Work to do:
Repeat every line of the listing below exactly, minus the pictures.

Data lines:
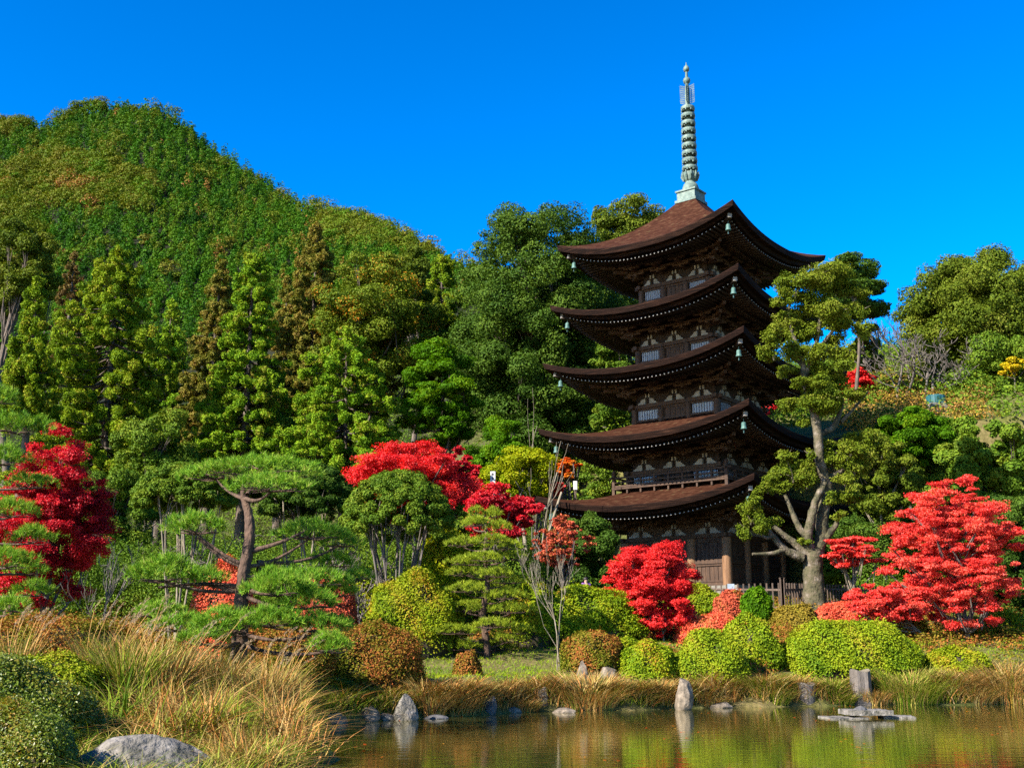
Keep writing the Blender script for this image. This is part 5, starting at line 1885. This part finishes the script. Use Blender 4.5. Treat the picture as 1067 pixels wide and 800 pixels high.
# ------------------------------------------------------------------ small things
def board(label, px, pt, pb, Y, wpx, mats=('white', 'ink'), marks=5, name='sign_post', cat='sign', dy=.06):
    b = spot(px, Y)
    zt, zb = zat(pt, Y), zat(pb, Y)
    w_ = wpx * mpp(pt, Y)
    root = empty(name, b, label, cat)
    mb = MB()
    box(mb, (0, 0, (zt + zb) / 2 - b[2]), (w_, dy, zt - zb))
    mb.build('board', M[mats[0]], root)
    mb = MB()
    box(mb, (0, dy / 2 + .045, (zt + b[2] - .3) / 2 - b[2] - .05), (.07, .07, zt - b[2] + .2))
    mb.build('post', M['fence'], root)
    mk = MB()
    H = zt - zb
    for i in range(marks):
        z = zt - b[2] - H * (i + .7) / (marks + .4)
        h = H / (marks + .4)
        for q in range(3):
            box(mk, (rng.uniform(-.12, .12) * w_, -dy / 2 - .004, z + h * rng.uniform(-.28, .28)), (w_ * rng.uniform(.3, .55), .006, h * .10))
        box(mk, (rng.uniform(-.12, .12) * w_, -dy / 2 - .006, z), (w_ * .09, .006, h * .7))
    if marks:
        mk.build('lettering', M[mats[1]], root)


board('tall white upright sign with dark characters among the red maples', 513, 491, 515, 57, 5.2)
board('short white sign at the foot of the tall one', 520, 509, 521, 56.5, 4.5, marks=0)
board('white board low among shrubs left of the tall sign', 507, 518, 528, 55, 7, marks=0)
board('small white sign beside the tip of the lowest eave', 601, 501, 510, 67, 4, marks=0)
board('small grey blue information board at the fence', 763, 608, 620, 48.9, 7, ('steel', 'ink'), marks=0, name='information_board')
board('tiny white notice hanging right of the grey blue board', 769, 613, 618, 48.6, 3, marks=0, name='notice')


def tank():
    c = spot(976, 72)
    c[2] = zat(421, 72)
    g = gz(c[0], 72)
    root = empty('water_tank', c, 'teal round water tank on the right hillside', 'tank')
    m_ = mpp(415, 72)
    r = 9.0 * m_
    H = 8.5 * m_
    mb = MB()
    lathe(mb, [(0, 0), (r, 0), (r, H), (r * .95, H + .03), (r * .9, H - .02), (0, H - .05)], sides=28)
    mb.build('drum', M['teal'], root)
    for q in range(12):
        mb = MB(); a = q * PI / 6
        box(mb, (math.cos(a) * r, math.sin(a) * r, H / 2), (.07, .10, H * .96), rz=a)
        mb.build('stave', M['teal'], root)
    mb = MB()
    box(mb, (0, 0, (g - c[2]) / 2 - .2), (1.9 * r, 1.9 * r, max(.4, c[2] - g + .4)))
    mb.build('plinth', M['podium'], root)


tank()


def stakes():
    b = spot(684, 43.0)
    root = empty('tree_support', b, 'pale wooden support frame round the vivid red maple trunk', 'tree support')
    for dx in (-.22, .22):
        mb = MB(); tube(mb, [A3(dx * 1.3, 0, -.2), A3(dx * .9, 0, .95)], .035, 8); mb.build('stake', M['bark_pale'], root)
    mb = MB(); tube(mb, [A3(-.36, -.05, .80), A3(.36, -.05, .82)], .03, 8); mb.build('crossbar', M['bark_pale'], root)


stakes()


# ------------------------------------------------------------------ visitor
def person():
    Y = 50.5
    b = spot(611, Y)
    Hh = 1.62
    sc = Hh / 1.7
    J = {'pel': (0, 0, .92), 'chest': (0, 0, 1.25), 'neck': (0, 0, 1.43), 'head': (0, -.01, 1.54), 'top': (0, 0, 1.64),
         'hl': (-.10, 0, .88), 'kl': (-.11, -.02, .48), 'al': (-.11, .02, .09), 'tl': (-.12, -.14, .04),
         'hr': (.10, 0, .88), 'kr': (.12, -.06, .48), 'ar': (.12, .0, .09), 'tr': (.13, -.16, .04),
         'sl': (-.18, 0, 1.37), 'el': (-.24, .02, 1.10), 'wl': (-.22, -.10, .88), 'gl': (-.21, -.14, .79),
         'sr': (.18, 0, 1.37), 'er': (.24, .02, 1.10), 'wr': (.21, -.12, .90), 'gr': (.20, -.17, .82)}
    rad = {'pel': .15, 'chest': .16, 'neck': .055, 'head': .10, 'top': .075, 'hl': .095, 'kl': .065, 'al': .042, 'tl': .035, 'hr': .095, 'kr': .065, 'ar': .042, 'tr': .035,
           'sl': .07, 'el': .05, 'wl': .035, 'gl': .035, 'sr': .07, 'er': .05, 'wr': .035, 'gr': .035}
    E = [('pel', 'chest'), ('chest', 'neck'), ('neck', 'head'), ('head', 'top'), ('pel', 'hl'), ('hl', 'kl'), ('kl', 'al'), ('al', 'tl'), ('pel', 'hr'), ('hr', 'kr'), ('kr', 'ar'), ('ar', 'tr'),
         ('chest', 'sl'), ('sl', 'el'), ('el', 'wl'), ('wl', 'gl'), ('chest', 'sr'), ('sr', 'er'), ('er', 'wr'), ('wr', 'gr')]

    def skin(name, keys, edges, grow, mat, parent=None):
        me = bpy.data.meshes.new(name)
        ks = list(keys)
        me.from_pydata([tuple(np.array(J[k]) * sc) for k in ks], [(ks.index(a_), ks.index(c_)) for a_, c_ in edges], [])
        o = bpy.data.objects.new(name, me)
        COL.objects.link(o)
        m = o.modifiers.new('skin', 'SKIN')
        sv = me.skin_vertices
        if not sv:
            bpy.context.view_layer.update()
            me.skin_vertices.new() if hasattr(me.skin_vertices, 'new') else None
        for i, k in enumerate(ks):
            me.skin_vertices[0].data[i].radius = ((rad[k] + grow) * sc, (rad[k] * (.75 if k in ('pel', 'chest') else 1) + grow) * sc)
        me.skin_vertices[0].data[0].use_root = True
        s_ = o.modifiers.new('smooth', 'SUBSURF'); s_.levels = 2; s_.render_levels = 2
        me.materials.append(mat)
        if parent: o.parent = parent
        return o
    root = empty('person', b, 'visitor in a purple jacket standing behind the azalea bank', 'person', rz=.5)
    try:
        skin('body', list(J), E, 0, M['skin'], root)
        ku = ['pel', 'chest', 'sl', 'el', 'wl', 'sr', 'er', 'wr']
        skin('jacket', ku, [e for e in E if e[0] in ku and e[1] in ku], .018, M['purple'], root)
        kt = ['pel', 'hl', 'kl', 'al', 'hr', 'kr', 'ar']
        skin('trousers', kt, [e for e in E if e[0] in kt and e[1] in kt], .014, M['navy'], root)
    except Exception as ex:
        print('person skin failed', ex)
    mb = MB()
    prof = [(math.cos(t) * .118 * sc, 1.60 * sc + math.sin(t) * .10 * sc) for t in np.linspace(-.5, PI / 2, 8)]
    lathe(mb, prof, (0, .02, 0), 16)
    mb.build('hair', M['hair'], root, smooth=True)


person()


def floating_leaves():
    mb = MB()
    n = 420
    Y = rng.uniform(19, 37, n); x = rng.uniform(-.22, .5, n) * Y
    cl = np.sin(.9 * x + .7 * Y) + np.sin(1.7 * x - .4 * Y)
    d, _, _ = inland(x, Y)
    k = (d < -.1) & ((cl > .9) | (d > -1.0))
    P = np.stack([x[k], Y[k], np.full(k.sum(), .006)], 1)
    N = nrm(A3(0, 0, 1) + .05 * rng.normal(size=(len(P), 3)))
    leafquads(mb, P, N, rng.normal(size=(len(P), 3)), rng.uniform(.05, .10, len(P)), rng.uniform(.035, .07, len(P)), rng.random(len(P)), fold=.03)
    tag(mb.build('floating_leaves', M['orange']), kind='stuff', label='scattered fallen leaves floating on the pond', cat='leaves')


floating_leaves()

Exercise solution:
Keep writing the Blender script for this image. This is part 5, starting at line 1885. This part finishes the script. Use Blender 4.5. Treat the picture as 1067 pixels wide and 800 pixels high.
# ------------------------------------------------------------------ small things
def board(label, px, pt, pb, Y, wpx, mats=('white', 'ink'), marks=5, name='sign_post', cat='sign', dy=.06):
    b = spot(px, Y)
    zt, zb = zat(pt, Y), zat(pb, Y)
    w_ = wpx * mpp(pt, Y)
    root = empty(name, b, label, cat)
    mb = MB()
    box(mb, (0, 0, (zt + zb) / 2 - b[2]), (w_, dy, zt - zb))
    mb.build('board', M[mats[0]], root)
    mb = MB()
    box(mb, (0, dy / 2 + .045, (zt + b[2] - .3) / 2 - b[2] - .05), (.07, .07, zt - b[2] + .2))
    mb.build('post', M['fence'], root)
    mk = MB()
    H = zt - zb
    for i in range(marks):
        z = zt - b[2] - H * (i + .7) / (marks + .4)
        h = H / (marks + .4)
        for q in range(3):
            box(mk, (rng.uniform(-.12, .12) * w_, -dy / 2 - .004, z + h * rng.uniform(-.28, .28)), (w_ * rng.uniform(.3, .55), .006, h * .10))
        box(mk, (rng.uniform(-.12, .12) * w_, -dy / 2 - .006, z), (w_ * .09, .006, h * .7))
    if marks:
        mk.build('lettering', M[mats[1]], root)


board('tall white upright sign with dark characters among the red maples', 513, 491, 515, 57, 5.2)
board('short white sign at the foot of the tall one', 520, 509, 521, 56.5, 4.5, marks=0)
board('white board low among shrubs left of the tall sign', 507, 518, 528, 55, 7, marks=0)
board('small white sign beside the tip of the lowest eave', 601, 501, 510, 67, 4, marks=0)
board('small grey blue information board at the fence', 763, 608, 620, 48.9, 7, ('steel', 'ink'), marks=0, name='information_board')
board('tiny white notice hanging right of the grey blue board', 769, 613, 618, 48.6, 3, marks=0, name='notice')


def tank():
    c = spot(976, 72)
    c[2] = zat(421, 72)
    g = gz(c[0], 72)
    root = empty('water_tank', c, 'teal round water tank on the right hillside', 'tank')
    m_ = mpp(415, 72)
    r = 9.0 * m_
    H = 8.5 * m_
    mb = MB()
    lathe(mb, [(0, 0), (r, 0), (r, H), (r * .95, H + .03), (r * .9, H - .02), (0, H - .05)], sides=28)
    mb.build('drum', M['teal'], root)
    for q in range(12):
        mb = MB(); a = q * PI / 6
        box(mb, (math.cos(a) * r, math.sin(a) * r, H / 2), (.07, .10, H * .96), rz=a)
        mb.build('stave', M['teal'], root)
    mb = MB()
    box(mb, (0, 0, (g - c[2]) / 2 - .2), (1.9 * r, 1.9 * r, max(.4, c[2] - g + .4)))
    mb.build('plinth', M['podium'], root)


tank()


def stakes():
    b = spot(684, 43.0)
    root = empty('tree_support', b, 'pale wooden support frame round the vivid red maple trunk', 'tree support')
    for dx in (-.22, .22):
        mb = MB(); tube(mb, [A3(dx * 1.3, 0, -.2), A3(dx * .9, 0, .95)], .035, 8); mb.build('stake', M['bark_pale'], root)
    mb = MB(); tube(mb, [A3(-.36, -.05, .80), A3(.36, -.05, .82)], .03, 8); mb.build('crossbar', M['bark_pale'], root)


stakes()


# ------------------------------------------------------------------ visitor
def person():
    Y = 50.5
    b = spot(611, Y)
    Hh = 1.62
    sc = Hh / 1.7
    J = {'pel': (0, 0, .92), 'chest': (0, 0, 1.25), 'neck': (0, 0, 1.43), 'head': (0, -.01, 1.54), 'top': (0, 0, 1.64),
         'hl': (-.10, 0, .88), 'kl': (-.11, -.02, .48), 'al': (-.11, .02, .09), 'tl': (-.12, -.14, .04),
         'hr': (.10, 0, .88), 'kr': (.12, -.06, .48), 'ar': (.12, .0, .09), 'tr': (.13, -.16, .04),
         'sl': (-.18, 0, 1.37), 'el': (-.24, .02, 1.10), 'wl': (-.22, -.10, .88), 'gl': (-.21, -.14, .79),
         'sr': (.18, 0, 1.37), 'er': (.24, .02, 1.10), 'wr': (.21, -.12, .90), 'gr': (.20, -.17, .82)}
    rad = {'pel': .15, 'chest': .16, 'neck': .055, 'head': .10, 'top': .075, 'hl': .095, 'kl': .065, 'al': .042, 'tl': .035, 'hr': .095, 'kr': .065, 'ar': .042, 'tr': .035,
           'sl': .07, 'el': .05, 'wl': .035, 'gl': .035, 'sr': .07, 'er': .05, 'wr': .035, 'gr': .035}
    E = [('pel', 'chest'), ('chest', 'neck'), ('neck', 'head'), ('head', 'top'), ('pel', 'hl'), ('hl', 'kl'), ('kl', 'al'), ('al', 'tl'), ('pel', 'hr'), ('hr', 'kr'), ('kr', 'ar'), ('ar', 'tr'),
         ('chest', 'sl'), ('sl', 'el'), ('el', 'wl'), ('wl', 'gl'), ('chest', 'sr'), ('sr', 'er'), ('er', 'wr'), ('wr', 'gr')]

    def skin(name, keys, edges, grow, mat, parent=None):
        me = bpy.data.meshes.new(name)
        ks = list(keys)
        me.from_pydata([tuple(np.array(J[k]) * sc) for k in ks], [(ks.index(a_), ks.index(c_)) for a_, c_ in edges], [])
        o = bpy.data.objects.new(name, me)
        COL.objects.link(o)
        m = o.modifiers.new('skin', 'SKIN')
        sv = me.skin_vertices
        if not sv:
            bpy.context.view_layer.update()
            me.skin_vertices.new() if hasattr(me.skin_vertices, 'new') else None
        for i, k in enumerate(ks):
            me.skin_vertices[0].data[i].radius = ((rad[k] + grow) * sc, (rad[k] * (.75 if k in ('pel', 'chest') else 1) + grow) * sc)
        me.skin_vertices[0].data[0].use_root = True
        s_ = o.modifiers.new('smooth', 'SUBSURF'); s_.levels = 2; s_.render_levels = 2
        me.materials.append(mat)
        if parent: o.parent = parent
        return o
    root = empty('person', b, 'visitor in a purple jacket standing behind the azalea bank', 'person', rz=.5)
    try:
        skin('body', list(J), E, 0, M['skin'], root)
        ku = ['pel', 'chest', 'sl', 'el', 'wl', 'sr', 'er', 'wr']
        skin('jacket', ku, [e for e in E if e[0] in ku and e[1] in ku], .018, M['purple'], root)
        kt = ['pel', 'hl', 'kl', 'al', 'hr', 'kr', 'ar']
        skin('trousers', kt, [e for e in E if e[0] in kt and e[1] in kt], .014, M['navy'], root)
    except Exception as ex:
        print('person skin failed', ex)
    mb = MB()
    prof = [(math.cos(t) * .118 * sc, 1.60 * sc + math.sin(t) * .10 * sc) for t in np.linspace(-.5, PI / 2, 8)]
    lathe(mb, prof, (0, .02, 0), 16)
    mb.build('hair', M['hair'], root, smooth=True)


person()


def floating_leaves():
    mb = MB()
    n = 420
    Y = rng.uniform(19, 37, n); x = rng.uniform(-.22, .5, n) * Y
    cl = np.sin(.9 * x + .7 * Y) + np.sin(1.7 * x - .4 * Y)
    d, _, _ = inland(x, Y)
    k = (d < -.1) & ((cl > .9) | (d > -1.0))
    P = np.stack([x[k], Y[k], np.full(k.sum(), .006)], 1)
    N = nrm(A3(0, 0, 1) + .05 * rng.normal(size=(len(P), 3)))
    leafquads(mb, P, N, rng.normal(size=(len(P), 3)), rng.uniform(.05, .10, len(P)), rng.uniform(.035, .07, len(P)), rng.random(len(P)), fold=.03)
    tag(mb.build('floating_leaves', M['orange']), kind='stuff', label='scattered fallen leaves floating on the pond', cat='leaves')


floating_leaves()